- THE REQUEST:
What number of lines in the material contain the word "from"? Give that number alone.

- SOURCE DATA:
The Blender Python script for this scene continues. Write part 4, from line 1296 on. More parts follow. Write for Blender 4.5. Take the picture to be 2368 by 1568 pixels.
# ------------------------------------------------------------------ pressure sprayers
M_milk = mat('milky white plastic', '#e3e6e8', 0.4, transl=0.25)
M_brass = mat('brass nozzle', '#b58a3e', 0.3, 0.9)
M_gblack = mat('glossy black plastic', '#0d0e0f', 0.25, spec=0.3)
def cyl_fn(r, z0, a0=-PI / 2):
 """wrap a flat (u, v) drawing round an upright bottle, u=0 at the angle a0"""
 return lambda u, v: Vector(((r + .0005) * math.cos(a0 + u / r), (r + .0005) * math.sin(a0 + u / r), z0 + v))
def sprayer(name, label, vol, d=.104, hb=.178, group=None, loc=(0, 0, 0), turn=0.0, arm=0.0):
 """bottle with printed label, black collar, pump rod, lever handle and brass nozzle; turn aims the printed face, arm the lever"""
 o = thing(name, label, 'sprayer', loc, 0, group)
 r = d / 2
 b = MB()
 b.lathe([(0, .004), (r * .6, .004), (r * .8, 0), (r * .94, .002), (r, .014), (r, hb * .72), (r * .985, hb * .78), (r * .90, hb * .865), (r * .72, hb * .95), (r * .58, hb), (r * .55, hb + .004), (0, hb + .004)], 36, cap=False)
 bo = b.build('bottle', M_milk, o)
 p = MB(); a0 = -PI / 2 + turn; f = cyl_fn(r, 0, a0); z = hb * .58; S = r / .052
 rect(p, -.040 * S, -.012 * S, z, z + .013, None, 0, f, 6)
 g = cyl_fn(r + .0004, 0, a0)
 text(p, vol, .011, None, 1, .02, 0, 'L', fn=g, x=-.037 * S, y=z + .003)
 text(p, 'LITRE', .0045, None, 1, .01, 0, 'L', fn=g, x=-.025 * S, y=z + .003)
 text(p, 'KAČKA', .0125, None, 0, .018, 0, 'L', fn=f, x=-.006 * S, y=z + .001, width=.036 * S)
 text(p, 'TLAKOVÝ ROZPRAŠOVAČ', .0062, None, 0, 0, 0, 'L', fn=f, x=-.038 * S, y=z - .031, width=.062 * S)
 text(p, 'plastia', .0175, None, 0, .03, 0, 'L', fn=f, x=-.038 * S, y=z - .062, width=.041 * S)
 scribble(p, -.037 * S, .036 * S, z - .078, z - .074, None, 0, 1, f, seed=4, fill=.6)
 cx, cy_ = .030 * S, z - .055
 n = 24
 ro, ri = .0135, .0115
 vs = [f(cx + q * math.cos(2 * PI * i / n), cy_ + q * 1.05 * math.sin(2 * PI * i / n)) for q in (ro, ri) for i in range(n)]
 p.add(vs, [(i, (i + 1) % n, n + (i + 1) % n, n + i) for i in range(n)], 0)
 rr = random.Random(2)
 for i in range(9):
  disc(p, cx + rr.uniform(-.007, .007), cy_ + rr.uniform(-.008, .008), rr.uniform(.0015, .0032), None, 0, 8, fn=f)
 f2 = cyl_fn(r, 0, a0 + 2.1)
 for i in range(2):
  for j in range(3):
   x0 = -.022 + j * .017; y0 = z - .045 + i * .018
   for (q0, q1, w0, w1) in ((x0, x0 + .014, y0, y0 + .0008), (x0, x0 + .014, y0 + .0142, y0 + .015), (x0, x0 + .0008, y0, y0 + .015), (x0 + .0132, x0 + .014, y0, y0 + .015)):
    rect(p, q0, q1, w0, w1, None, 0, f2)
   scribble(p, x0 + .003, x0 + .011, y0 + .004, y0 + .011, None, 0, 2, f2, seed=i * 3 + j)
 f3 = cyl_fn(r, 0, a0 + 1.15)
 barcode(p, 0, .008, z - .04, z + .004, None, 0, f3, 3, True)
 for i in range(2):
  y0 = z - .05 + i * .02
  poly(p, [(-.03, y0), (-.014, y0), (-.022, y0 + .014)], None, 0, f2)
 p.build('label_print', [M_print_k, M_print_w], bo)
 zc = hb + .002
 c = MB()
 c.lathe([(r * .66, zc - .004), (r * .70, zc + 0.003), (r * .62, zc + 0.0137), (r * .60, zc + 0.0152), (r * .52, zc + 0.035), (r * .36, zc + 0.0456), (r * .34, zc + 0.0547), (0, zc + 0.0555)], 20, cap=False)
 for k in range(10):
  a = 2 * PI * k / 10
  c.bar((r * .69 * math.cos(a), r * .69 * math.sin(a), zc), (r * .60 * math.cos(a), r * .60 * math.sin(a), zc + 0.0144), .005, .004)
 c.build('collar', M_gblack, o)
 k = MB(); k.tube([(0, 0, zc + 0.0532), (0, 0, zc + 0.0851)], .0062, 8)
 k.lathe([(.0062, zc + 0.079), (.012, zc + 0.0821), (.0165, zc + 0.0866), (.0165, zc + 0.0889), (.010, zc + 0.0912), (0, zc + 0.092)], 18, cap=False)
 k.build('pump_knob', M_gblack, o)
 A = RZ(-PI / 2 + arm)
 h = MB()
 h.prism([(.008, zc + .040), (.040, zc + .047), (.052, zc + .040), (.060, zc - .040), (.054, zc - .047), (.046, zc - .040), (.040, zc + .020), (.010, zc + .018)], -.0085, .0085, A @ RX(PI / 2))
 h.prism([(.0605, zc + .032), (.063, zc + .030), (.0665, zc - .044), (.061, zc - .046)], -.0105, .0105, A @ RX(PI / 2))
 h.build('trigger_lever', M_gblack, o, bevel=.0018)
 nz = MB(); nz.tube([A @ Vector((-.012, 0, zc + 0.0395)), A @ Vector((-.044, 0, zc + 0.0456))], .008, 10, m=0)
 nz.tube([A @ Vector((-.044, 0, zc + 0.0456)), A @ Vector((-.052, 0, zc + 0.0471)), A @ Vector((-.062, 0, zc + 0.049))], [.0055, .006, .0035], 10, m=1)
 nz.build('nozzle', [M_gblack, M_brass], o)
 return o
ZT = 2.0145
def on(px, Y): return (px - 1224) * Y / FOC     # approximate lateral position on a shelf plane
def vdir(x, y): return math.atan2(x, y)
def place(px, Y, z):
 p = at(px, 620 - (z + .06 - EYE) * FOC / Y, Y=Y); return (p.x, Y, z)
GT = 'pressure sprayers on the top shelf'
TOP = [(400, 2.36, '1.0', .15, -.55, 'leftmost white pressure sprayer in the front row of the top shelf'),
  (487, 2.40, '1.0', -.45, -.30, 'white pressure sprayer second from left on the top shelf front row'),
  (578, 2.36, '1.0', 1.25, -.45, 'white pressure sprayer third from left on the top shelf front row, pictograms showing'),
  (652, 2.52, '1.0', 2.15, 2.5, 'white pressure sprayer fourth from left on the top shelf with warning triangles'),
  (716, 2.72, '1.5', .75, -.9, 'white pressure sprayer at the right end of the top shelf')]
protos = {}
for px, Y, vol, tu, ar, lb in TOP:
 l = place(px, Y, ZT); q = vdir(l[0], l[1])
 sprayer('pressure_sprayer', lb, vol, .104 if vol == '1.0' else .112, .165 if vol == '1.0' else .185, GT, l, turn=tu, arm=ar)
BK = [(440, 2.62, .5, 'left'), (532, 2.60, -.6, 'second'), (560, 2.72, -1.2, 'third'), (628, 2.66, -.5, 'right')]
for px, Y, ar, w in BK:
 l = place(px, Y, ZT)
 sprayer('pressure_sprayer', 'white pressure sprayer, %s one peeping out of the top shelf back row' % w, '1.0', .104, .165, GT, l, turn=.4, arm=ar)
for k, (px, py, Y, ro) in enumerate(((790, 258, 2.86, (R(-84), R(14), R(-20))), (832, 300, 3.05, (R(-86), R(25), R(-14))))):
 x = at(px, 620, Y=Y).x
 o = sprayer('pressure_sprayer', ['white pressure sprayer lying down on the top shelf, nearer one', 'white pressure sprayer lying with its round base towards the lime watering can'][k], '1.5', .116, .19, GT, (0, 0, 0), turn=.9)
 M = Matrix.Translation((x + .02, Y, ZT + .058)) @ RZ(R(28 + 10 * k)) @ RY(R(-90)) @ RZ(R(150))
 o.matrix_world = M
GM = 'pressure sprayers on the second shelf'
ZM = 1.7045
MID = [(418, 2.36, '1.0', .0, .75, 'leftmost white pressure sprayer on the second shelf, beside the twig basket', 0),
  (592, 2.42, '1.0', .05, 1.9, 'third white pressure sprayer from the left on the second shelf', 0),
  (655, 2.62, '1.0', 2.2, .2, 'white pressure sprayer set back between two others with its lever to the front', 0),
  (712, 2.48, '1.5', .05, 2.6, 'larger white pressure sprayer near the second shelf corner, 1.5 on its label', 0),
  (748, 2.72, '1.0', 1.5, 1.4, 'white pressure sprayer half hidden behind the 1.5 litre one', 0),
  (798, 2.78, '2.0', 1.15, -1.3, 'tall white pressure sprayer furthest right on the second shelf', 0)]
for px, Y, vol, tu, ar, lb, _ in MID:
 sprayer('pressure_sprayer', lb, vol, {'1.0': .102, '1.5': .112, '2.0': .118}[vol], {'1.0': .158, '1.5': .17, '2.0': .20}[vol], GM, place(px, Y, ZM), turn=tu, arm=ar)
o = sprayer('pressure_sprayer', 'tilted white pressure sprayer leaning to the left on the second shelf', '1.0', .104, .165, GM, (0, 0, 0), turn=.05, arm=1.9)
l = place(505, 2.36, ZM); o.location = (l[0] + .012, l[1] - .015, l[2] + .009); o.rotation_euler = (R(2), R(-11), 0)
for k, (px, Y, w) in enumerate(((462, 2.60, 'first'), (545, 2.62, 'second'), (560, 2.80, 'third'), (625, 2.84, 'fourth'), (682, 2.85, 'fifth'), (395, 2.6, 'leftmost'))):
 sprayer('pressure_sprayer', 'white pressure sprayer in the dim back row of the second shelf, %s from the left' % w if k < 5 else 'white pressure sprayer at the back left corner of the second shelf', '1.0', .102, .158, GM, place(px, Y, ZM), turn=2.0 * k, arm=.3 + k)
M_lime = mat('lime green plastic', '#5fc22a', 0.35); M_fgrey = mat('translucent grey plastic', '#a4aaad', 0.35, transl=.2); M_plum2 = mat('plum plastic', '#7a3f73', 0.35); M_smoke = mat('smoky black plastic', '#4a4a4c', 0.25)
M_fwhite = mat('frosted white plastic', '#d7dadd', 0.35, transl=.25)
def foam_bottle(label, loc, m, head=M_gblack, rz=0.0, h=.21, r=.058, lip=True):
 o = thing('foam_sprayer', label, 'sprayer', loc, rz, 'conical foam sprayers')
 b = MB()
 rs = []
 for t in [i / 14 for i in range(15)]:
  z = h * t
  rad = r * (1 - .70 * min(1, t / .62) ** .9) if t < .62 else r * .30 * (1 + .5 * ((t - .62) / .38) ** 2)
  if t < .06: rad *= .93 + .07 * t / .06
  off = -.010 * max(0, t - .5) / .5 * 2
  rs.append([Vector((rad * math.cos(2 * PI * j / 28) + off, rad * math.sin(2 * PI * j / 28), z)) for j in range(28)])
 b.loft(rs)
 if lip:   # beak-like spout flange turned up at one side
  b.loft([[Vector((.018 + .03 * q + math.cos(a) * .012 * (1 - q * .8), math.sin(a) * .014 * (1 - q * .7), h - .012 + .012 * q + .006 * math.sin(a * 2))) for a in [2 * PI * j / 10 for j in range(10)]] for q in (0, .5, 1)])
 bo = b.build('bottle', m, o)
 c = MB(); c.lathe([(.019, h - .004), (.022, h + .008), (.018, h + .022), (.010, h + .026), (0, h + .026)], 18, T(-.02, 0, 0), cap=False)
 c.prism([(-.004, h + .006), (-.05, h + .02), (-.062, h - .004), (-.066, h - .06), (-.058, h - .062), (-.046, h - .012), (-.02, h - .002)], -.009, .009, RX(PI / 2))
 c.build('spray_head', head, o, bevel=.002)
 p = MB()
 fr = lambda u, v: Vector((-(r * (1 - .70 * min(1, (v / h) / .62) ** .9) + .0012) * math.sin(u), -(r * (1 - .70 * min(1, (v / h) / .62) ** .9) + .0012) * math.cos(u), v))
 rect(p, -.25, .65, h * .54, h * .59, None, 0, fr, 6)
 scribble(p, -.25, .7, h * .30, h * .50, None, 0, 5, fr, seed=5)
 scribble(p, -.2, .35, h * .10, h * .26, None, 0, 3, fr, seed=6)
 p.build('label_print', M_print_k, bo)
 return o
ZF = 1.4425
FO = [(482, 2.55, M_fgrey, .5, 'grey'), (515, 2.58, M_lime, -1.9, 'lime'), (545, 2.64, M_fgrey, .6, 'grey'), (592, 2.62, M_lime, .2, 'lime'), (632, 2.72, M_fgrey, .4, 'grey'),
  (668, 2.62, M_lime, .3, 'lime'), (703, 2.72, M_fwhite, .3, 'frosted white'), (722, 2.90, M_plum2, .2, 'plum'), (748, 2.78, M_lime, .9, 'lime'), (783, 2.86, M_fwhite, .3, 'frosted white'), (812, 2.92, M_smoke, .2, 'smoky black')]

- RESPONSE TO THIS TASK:
6